Report to Congress on Hypersonic Missile Defense

October 5, 2022

USNI News:

Hypersonic weapons, like ballistic missiles, fly at speeds of at least Mach 5, or roughly 1 mile per second. Unlike ballistic missiles, hypersonic weapons do not follow a ballistic trajectory and can maneuver en route to their target. Russia reportedly fielded its first hypersonic weapons in December 2019, while some experts believe that China fielded hypersonic weapons as early as 2020. The United States is not expected to field hypersonic weapons before 2023.

The maneuverability and low flight altitude of hypersonic weapons could challenge existing detection and defense systems. For example, most terrestrial-based radars cannot detect hypersonic weapons until late in the weapon’s flight due to line-of-sight limitations of radar detection.
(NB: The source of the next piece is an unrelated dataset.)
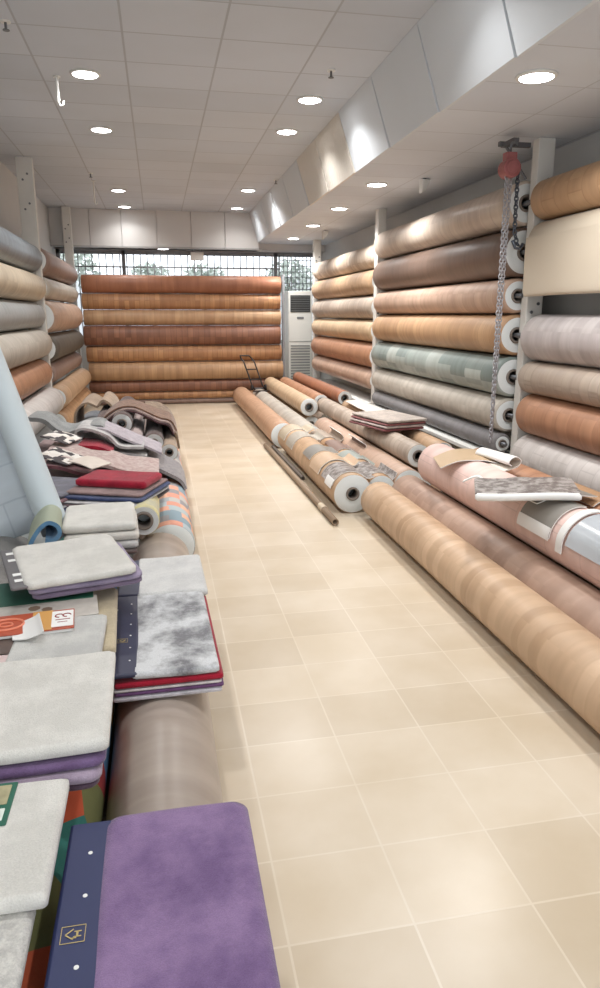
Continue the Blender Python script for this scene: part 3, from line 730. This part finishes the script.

This leaves minimal time for a defender to launch interceptors that could neutralize an inbound weapon.

U.S. defense officials have stated that both existing terrestrial- and space-based sensor architectures are insufficient to detect and track hypersonic weapons; former Under Secretary of Defense for Research and Engineering Mike Griffin has noted that “hypersonic targets are 10 to 20 times dimmer than what the U.S. normally tracks by satellites in geostationary orbit.”